Uno sguardo ai servizi per la prima infanzia mostra di nuovo un’Italia a macchia di leopardo, sebbene uno sforzo di miglioramento sia registrabile più o meno ovunque nelle macroaree del Paese, sebbene con intensità diverse. A livello nazionale l’adozione del Piano Straordinario Nidi avviato dal Dipartimento delle politiche per la famiglia nel settembre 2007, ha stimolato un innalzamento dell’offerta di posti disponibili nei servizi di asilo nido e nei servizi integrativi a livello nazionale da 234.703 posti nel 2008 a 287.149 posti nel 2012, pari a un incremento del 22,3%. L’Unione Europea nel 2000 si era data l’obiettivo di raggiungere un tasso di copertura della domanda di servizi per la prima infanzia pari al 33%. Di fatto guardando ai tassi di copertura del bisogno i dati al 2012 evidenziano che la complessiva copertura per la popolazione 0-2 nel 2012, data dai nidi, dai servizi integrativi e dagli anticipi alla scuola dell’infanzia è pari al 24,4%, con le migliori performance nelle regioni del Nord: Nord Ovest al 25,7%, Nord Est (29,0), il Centro (27,2), nettamente superiore a quella del Sud e delle Isole (13,4%).

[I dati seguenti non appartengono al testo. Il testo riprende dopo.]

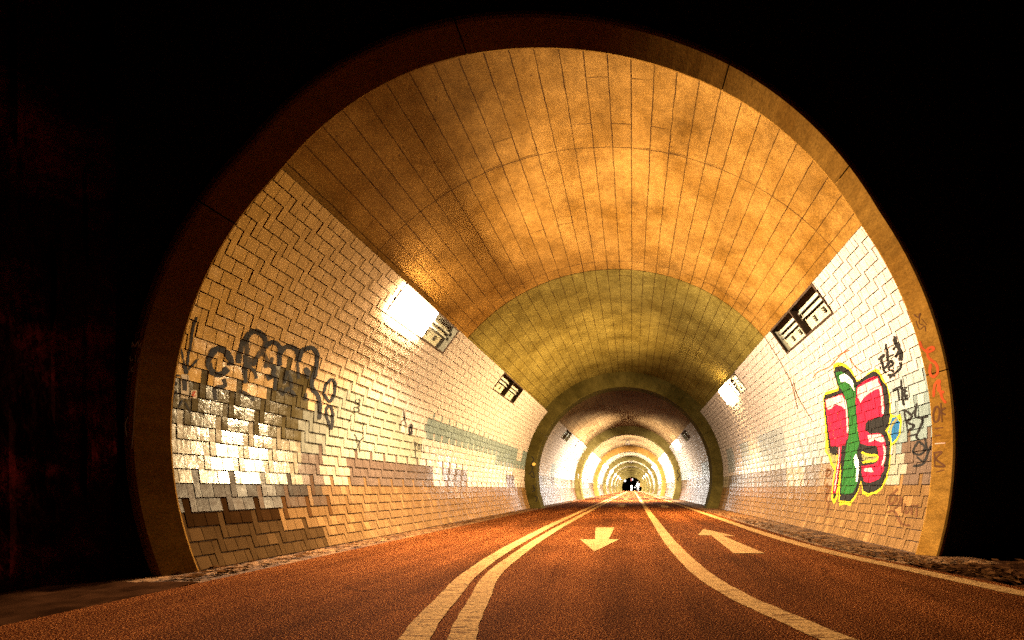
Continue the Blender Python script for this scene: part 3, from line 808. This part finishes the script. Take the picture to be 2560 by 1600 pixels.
g.stroke([(1740,790),(1730,850),(1770,980),(1785,900),(1775,800),(1740,790)], 18, P_BLACK, Z2)
g.build('graffiti', wallL, 'black looping spray lettering ending in a figure eight')
g = Paint(-1)
for p, w in [([(640,40),(610,150),(585,300),(555,470),(550,520)], 15), ([(510,300),(530,420),(550,520)], 13), ([(660,390),(600,450),(550,520)], 13)]: g.stroke(p, w, P_BLACK, Z2)
g.build('graffiti', wallL, 'thin black arrow pointing down')
g = Paint(-1)
for p in [[(300,480),(400,488),(480,490)], [(300,520),(380,520),(495,535)], [(300,560),(400,560),(475,605),(370,620),(300,690),(290,600),(400,580)], [(370,380),(330,440),(350,500)],
          [(380,430),(375,500),(385,570)], [(440,450),(462,470),(430,480)], [(470,660),(430,780)], [(520,740),(490,800)], [(540,750),(600,860)]]: g.stroke(p, 15, P_BLACK, Z2)
g.build('graffiti', wallL, 'angular black tag at the portal end of the left wall')
g = Paint(-1)
g.fill([(510,520),(575,530),(572,730),(508,720)], P_PALE, Z2, 0.0032); g.fill([(524,568),(562,574),(556,662),(520,655)], P_FADED, Z2, 0.0040)
g.fill([(590,660),(645,655),(640,725),(588,722)], P_PALE, Z2, 0.0032)
for p in [[(600,675),(630,670),(610,700),(635,705)], [(605,715),(600,690),(625,685)]]: g.stroke(p, 7, P_ORANGE, Z2, 0.0040)
g.build('sticker', wallL, 'pale stickers stuck on the tiles')
g = Paint(-1)
for p in [[(175,205),(162,235),(178,262)], [(200,200),(215,230),(195,250),(215,270),(195,285)], [(150,290),(150,335),(200,335),(195,300),(150,290)], [(120,370),(100,450)], [(220,480),(255,460),(255,490)],
          [(240,490),(250,600)], [(150,580),(180,640),(185,720),(150,770)], [(255,620),(210,660),(205,740),(215,780)], [(685,300),(690,400),(720,490)], [(640,540),(660,450),(720,420)], [(700,340),(700,510)],
          [(800,660),(810,740),(815,850)], [(800,670),(825,690),(810,730)], [(850,690),(840,740),(860,740),(855,690)], [(880,690),(880,780)], [(900,700),(905,790)], [(960,710),(965,790)]]: g.stroke(p, 8, P_FADED, Z5)
g.stroke([(760,478),(745,530),(755,592),(772,560),(772,490),(760,478)], 18, P_BLACK, Z5)
g.build('graffiti', wallL, 'small thin tags and a black ring on the left wall')

g = Paint(1)
Y_OUT = [(365,475),(380,440),(420,425),(480,410),(488,400),(470,330),(455,270),(450,210),(480,185),(520,190),(570,215),(610,260),(640,330),(660,335),(700,318),(740,275),(800,240),(835,250),(860,310),(900,380),(925,460),(930,560),(935,625),(980,640),(1010,620),(1025,680),(1015,780),(985,850),(940,890),(930,960),(925,1060),(900,1170),(860,1240),(820,1290),(780,1295),(740,1315),(695,1295),(688,1200),(680,1210),(640,1320),(590,1395),(550,1378),(500,1392),(495,1300),(497,1200),(485,1300),(470,1360),(450,1378),(432,1330),(436,1280),(446,1180),(456,1090),(425,1040),(412,980),(380,940),(383,870),(378,700),(366,560)]
B_OUT = [(375,495),(385,465),(430,455),(500,430),(500,400),(480,330),(460,270),(470,235),(520,225),(570,250),(610,300),(640,350),(670,350),(720,310),(790,265),(825,290),(850,340),(890,390),(912,470),(915,560),(915,680),(900,730),(880,760),(900,800),(920,870),(915,980),(905,1080),(880,1160),(845,1230),(800,1265),(740,1280),(705,1260),(692,1180),(672,1190),(640,1280),(590,1350),(510,1345),(512,1250),(522,1000),(510,950),(470,960),(425,940),(420,900),(405,800),(388,620)]
g.fill(Y_OUT, P_YELLOW, Z2R, 0.0028); g.fill(B_OUT, P_BLACK, Z2R, 0.0036); g.stroke(B_OUT + B_OUT[:1], 13, P_BLACK, Z2R, 0.0037, smooth=False)
g.fill([(400,900),(425,940),(470,960),(480,985),(470,1075),(440,1030),(425,975),(392,935)], P_OLIVE, Z2R, 0.0034)
g.fill([(490,960),(515,960),(510,1060),(490,1200),(470,1320),(450,1340),(444,1300),(456,1180),(480,1040)], P_BLACK, Z2R, 0.0036)
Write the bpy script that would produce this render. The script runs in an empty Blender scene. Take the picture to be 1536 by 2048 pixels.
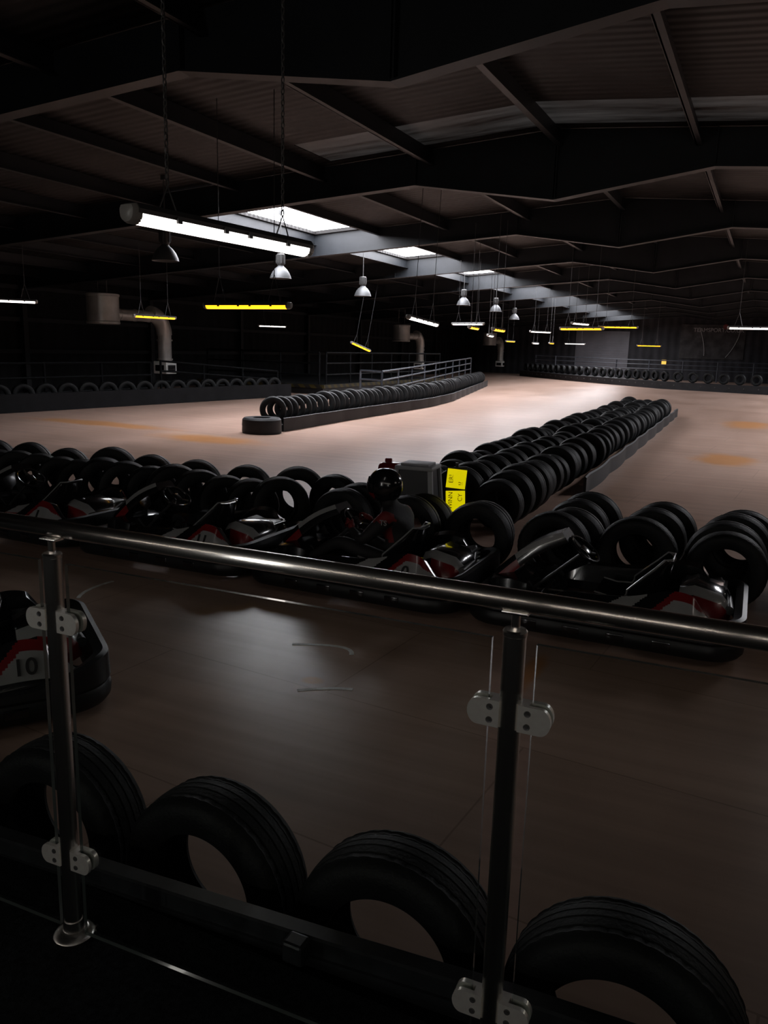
import bpy, bmesh, math, random
from mathutils import Vector, Matrix, Euler
random.seed(7)
S=bpy.context.scene
COL=S.collection
S.view_settings.view_transform='Standard'
S.view_settings.look='None'
S.view_settings.exposure=0.0
# ------------------------------------------------------------------ materials
def newmat(name):
    m=bpy.data.materials.new(name); m.use_nodes=True
    nt=m.node_tree; b=nt.nodes['Principled BSDF']
    return m,nt,b
def simple(name,col,rough=0.5,metal=0.0,emit=None,es=0.0,var=0.0,scale=6.0,bump=0.0,bscale=60.0,spec=0.5,coat=0.0,aniso=None):
    m,nt,b=newmat(name)
    b.inputs['Base Color'].default_value=(*col,1); b.inputs['Roughness'].default_value=rough
    b.inputs['Metallic'].default_value=metal; b.inputs['Specular IOR Level'].default_value=spec
    b.inputs['Coat Weight'].default_value=coat
    if aniso:
        t=nt.nodes.new('ShaderNodeTangent'); t.direction_type='RADIAL'; t.axis=aniso
        b.inputs['Anisotropic'].default_value=0.95; nt.links.new(t.outputs[0],b.inputs['Tangent'])
    if emit: 
        b.inputs['Emission Color'].default_value=(*emit,1); b.inputs['Emission Strength'].default_value=es
    tc=nt.nodes.new('ShaderNodeTexCoord')
    if var>0:
        n=nt.nodes.new('ShaderNodeTexNoise'); n.inputs['Scale'].default_value=scale; n.inputs['Detail'].default_value=6
        nt.links.new(tc.outputs['Object'],n.inputs['Vector'])
        r=nt.nodes.new('ShaderNodeValToRGB')
        r.color_ramp.elements[0].position=0.3; r.color_ramp.elements[1].position=0.7
        r.color_ramp.elements[0].color=(*[c*(1-var) for c in col],1)
        r.color_ramp.elements[1].color=(*[min(1,c*(1+var)) for c in col],1)
        nt.links.new(n.outputs['Fac'],r.inputs['Fac']); nt.links.new(r.outputs['Color'],b.inputs['Base Color'])
    if bump>0:
        n=nt.nodes.new('ShaderNodeTexNoise'); n.inputs['Scale'].default_value=bscale; n.inputs['Detail'].default_value=4
        nt.links.new(tc.outputs['Object'],n.inputs['Vector'])
        bp=nt.nodes.new('ShaderNodeBump'); bp.inputs['Strength'].default_value=bump; bp.inputs['Distance'].default_value=0.01
        nt.links.new(n.outputs['Fac'],bp.inputs['Height']); nt.links.new(bp.outputs['Normal'],b.inputs['Normal'])
    return m
M={}
M['rubber']=simple('tyre_rubber',(0.0085,0.0093,0.010),0.6,var=0.4,scale=5,bump=0.3,bscale=90,spec=0.26)
M['plastic']=simple('black_plastic',(0.010,0.011,0.012),0.42,var=0.3,scale=8,spec=0.4)
M['skirt']=simple('black_barrier_skirt',(0.010,0.010,0.012),0.6,var=0.4,scale=3,spec=0.35)
M['skirtdark']=simple('dull_black_barrier_skirt',(0.005,0.005,0.006),0.7,var=0.4,scale=3,spec=0.15)
M['steel']=simple('brushed_steel_post',(0.9,0.88,0.84),0.27,metal=1.0,aniso='Z')
M['steelrail']=simple('brushed_steel_rail',(0.9,0.88,0.84),0.18,metal=1.0,aniso='X')
M['steel2']=simple('satin_steel',(0.98,0.95,0.89),0.33,metal=0.75,var=0.05,scale=60)
M['rafter']=simple('painted_rafter',(0.012,0.014,0.017),0.5,var=0.25,scale=2,spec=.35)
M['rail']=simple('grey_rail_paint',(0.04,0.046,0.058),0.5,var=0.2)
M['darkrail']=simple('dark_rail_paint',(0.003,0.004,0.005),0.6,var=0.2,spec=.15)
M['housing']=simple('light_housing',(0.04,0.04,0.04),0.5,var=0.15)
M['cap']=simple('light_end_cap',(0.3,0.29,0.27),0.35)
M['white_tube']=simple('white_diffuser',(0.9,0.9,0.9),0.3,emit=(1.0,0.93,0.87),es=3.0)
M['white_tube_added']=simple('white_diffuser_added',(0.9,0.9,0.9),0.3,emit=(1.0,0.88,0.78),es=14)  # brighter copy for the added battens out of view
M['yellow_tube']=simple('yellow_diffuser',(0.9,0.6,0.03),0.3,emit=(1.0,0.46,0.012),es=2.1)
M['chain']=simple('chain_metal',(0.12,0.12,0.12),0.45,metal=0.8)
M['galv']=simple('galvanised_duct',(0.5,0.5,0.48),0.33,metal=0.45,var=0.15,scale=3)
M['pale']=simple('pale_enamel',(0.75,0.75,0.72),0.4,var=0.1)
M['alu']=simple('spun_aluminium',(0.085,0.088,0.092),0.5,metal=0.3)
M['grey']=simple('grey_plastic',(0.36,0.365,0.38),0.5,var=0.12)
M['dgrey']=simple('dark_grey_plastic',(0.03,0.03,0.033),0.5,var=0.15)
M['red']=simple('red_gloss',(0.17,0.007,0.009),0.3,var=0.15,coat=0.3)
M['white']=simple('white_gloss',(0.26,0.26,0.26),0.3,var=0.1,coat=0.3)
M['blackgloss']=simple('black_gloss',(0.008,0.008,0.009),0.18,coat=0.5)
M['suit']=simple('black_race_suit',(0.010,0.009,0.010),0.75,var=0.3,scale=12,bump=0.3,bscale=30)
M['redcloth']=simple('red_race_suit',(0.15,0.008,0.008),0.7,var=0.2,scale=12)
M['visor']=simple('smoked_visor',(0.01,0.01,0.012),0.06,coat=1.0)
M['engine']=simple('engine_metal',(0.10,0.10,0.10),0.4,metal=0.8,var=0.3)
M['yellow']=simple('yellow_card',(0.85,0.75,0.01),0.6,var=0.06,emit=(1,0.85,0.0),es=0.6)  # emission lifts the printed card's yellow; it is no lamp
M['ink']=simple('black_ink',(0.01,0.01,0.01),0.7)
M['glass_glint']=simple('white_glass_glint',(0.85,0.84,0.8),0.6,var=0.35,scale=20)  # white for strips that imitate reflections in the glass
M['banner']=simple('dark_banner',(0.03,0.028,0.03),0.6,var=0.9,scale=1.8)
M['bannerwhite']=simple('banner_white',(0.35,0.35,0.36),0.6)
M['door']=simple('grey_shutter',(0.15,0.15,0.17),0.5,var=0.15,scale=1.0)
M['ysign']=simple('lit_yellow_sign',(0.9,0.6,0.1),0.5,emit=(1,0.6,0.1),es=0.8)

def floor_mat():
    m,nt,b=newmat('worn_board_track')
    N=nt.nodes.new; L=nt.links.new
    b.inputs['Specular IOR Level'].default_value=0.11
    tc=N('ShaderNodeTexCoord')
    n1=N('ShaderNodeTexNoise'); n1.inputs['Scale'].default_value=0.5; n1.inputs['Detail'].default_value=10; n1.inputs['Roughness'].default_value=0.6
    mp=N('ShaderNodeMapping'); mp.inputs['Scale'].default_value=(1.0,0.35,1); mp.inputs['Rotation'].default_value=(0,0,0.25)
    L(tc.outputs['Object'],mp.inputs['Vector']); L(mp.outputs['Vector'],n1.inputs['Vector'])
    r=N('ShaderNodeValToRGB'); e=r.color_ramp.elements
    e[0].position=0.25; e[0].color=(0.35,0.225,0.168,1)
    e[1].position=0.75; e[1].color=(0.56,0.395,0.325,1)
    L(n1.outputs['Fac'],r.inputs['Fac'])
    n2=N('ShaderNodeTexNoise'); n2.inputs['Scale'].default_value=1.2; n2.inputs['Detail'].default_value=10; n2.inputs['Roughness'].default_value=.62
    mp2=N('ShaderNodeMapping'); mp2.inputs['Scale'].default_value=(0.25,5,1); mp2.inputs['Rotation'].default_value=(0,0,-0.2)
    L(tc.outputs['Object'],mp2.inputs['Vector']); L(mp2.outputs['Vector'],n2.inputs['Vector'])
    r2=N('ShaderNodeValToRGB'); r2.color_ramp.elements[0].position=0.32; r2.color_ramp.elements[0].color=(0.72,0.72,0.72,1); r2.color_ramp.elements[1].position=0.62; r2.color_ramp.elements[1].color=(1,1,1,1)
    L(n2.outputs['Fac'],r2.inputs['Fac'])
    mx=N('ShaderNodeMixRGB'); mx.blend_type='MULTIPLY'; mx.inputs['Fac'].default_value=0.8
    L(r.outputs['Color'],mx.inputs[1]); L(r2.outputs['Color'],mx.inputs[2])
    br=N('ShaderNodeTexBrick'); br.inputs['Scale'].default_value=1.0; br.inputs['Mortar Size'].default_value=0.006; br.inputs['Mortar Smooth'].default_value=.4
    br.inputs['Brick Width'].default_value=2.44; br.inputs['Row Height'].default_value=1.22
    br.inputs['Color1'].default_value=(1,1,1,1); br.inputs['Color2'].default_value=(.9,.89,.89,1); br.inputs['Mortar'].default_value=(.45,.43,.42,1)
    mpb=N('ShaderNodeMapping'); mpb.inputs['Rotation'].default_value=(0,0,0.08); L(tc.outputs['Object'],mpb.inputs['Vector']); L(mpb.outputs['Vector'],br.inputs['Vector'])
    mb=N('ShaderNodeMixRGB'); mb.blend_type='MULTIPLY'; mb.inputs['Fac'].default_value=0.55; L(mx.outputs['Color'],mb.inputs[1]); L(br.outputs['Color'],mb.inputs[2])
    last=mb.outputs['Color']
    n3=N('ShaderNodeTexNoise'); n3.inputs['Scale'].default_value=0.9; n3.inputs['Detail'].default_value=12; n3.inputs['Roughness'].default_value=0.7
    L(tc.outputs['Object'],n3.inputs['Vector'])
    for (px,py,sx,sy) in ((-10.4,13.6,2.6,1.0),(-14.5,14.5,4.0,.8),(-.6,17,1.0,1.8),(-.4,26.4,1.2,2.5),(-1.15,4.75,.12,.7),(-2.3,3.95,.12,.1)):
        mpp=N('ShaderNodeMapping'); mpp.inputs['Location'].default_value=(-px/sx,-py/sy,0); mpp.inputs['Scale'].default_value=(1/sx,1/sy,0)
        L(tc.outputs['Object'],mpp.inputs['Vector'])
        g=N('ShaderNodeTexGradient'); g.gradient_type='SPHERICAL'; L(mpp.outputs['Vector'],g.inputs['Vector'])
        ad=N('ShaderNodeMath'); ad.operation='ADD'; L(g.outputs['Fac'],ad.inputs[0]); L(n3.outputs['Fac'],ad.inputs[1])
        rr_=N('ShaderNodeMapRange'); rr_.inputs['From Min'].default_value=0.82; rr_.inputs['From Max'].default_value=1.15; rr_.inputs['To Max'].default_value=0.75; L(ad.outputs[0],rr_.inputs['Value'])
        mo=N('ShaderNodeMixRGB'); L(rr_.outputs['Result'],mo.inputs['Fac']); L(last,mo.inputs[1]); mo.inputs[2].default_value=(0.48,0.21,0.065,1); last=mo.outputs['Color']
    n4=N('ShaderNodeTexVoronoi'); n4.inputs['Scale'].default_value=1.3
    L(tc.outputs['Object'],n4.inputs['Vector'])
    r4=N('ShaderNodeValToRGB'); r4.color_ramp.elements[0].position=0.02; r4.color_ramp.elements[0].color=(0.35,0.35,0.35,1); r4.color_ramp.elements[1].position=0.04; r4.color_ramp.elements[1].color=(1,1,1,1)
    L(n4.outputs['Distance'],r4.inputs['Fac'])
    m4=N('ShaderNodeMixRGB'); m4.blend_type='MULTIPLY'; m4.inputs['Fac'].default_value=.8; L(last,m4.inputs[1]); L(r4.outputs['Color'],m4.inputs[2])
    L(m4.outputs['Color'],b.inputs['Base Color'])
    rr=N('ShaderNodeMapRange'); rr.inputs['To Min'].default_value=0.24; rr.inputs['To Max'].default_value=0.36
    L(n1.outputs['Fac'],rr.inputs['Value']); L(rr.outputs['Result'],b.inputs['Roughness'])
    bp=N('ShaderNodeBump'); bp.inputs['Strength'].default_value=0.04; bp.inputs['Distance'].default_value=0.02
    L(n2.outputs['Fac'],bp.inputs['Height']); L(bp.outputs['Normal'],b.inputs['Normal'])
    return m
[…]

Come evidente le famiglie italiane non possono contare ancora oggi su una rete di servizi sociali che consenta ad entrambi i genitori di affrontare gli impegni professionali e quelli legati alle responsabilità famigliari con un minimo di serenità. Cosi ancora troppe donne rinunciano al lavoro per far fronte alla richiesta di cura che arriva dai famigliari. E in questo periodo di crisi prolungata questi fenomeni si accentuano. Mentre i dati ancora una volta parlano chiaro: dove le donne lavorano di più e possono contare su una rete di servizi di cura, i tassi di natalità crescono.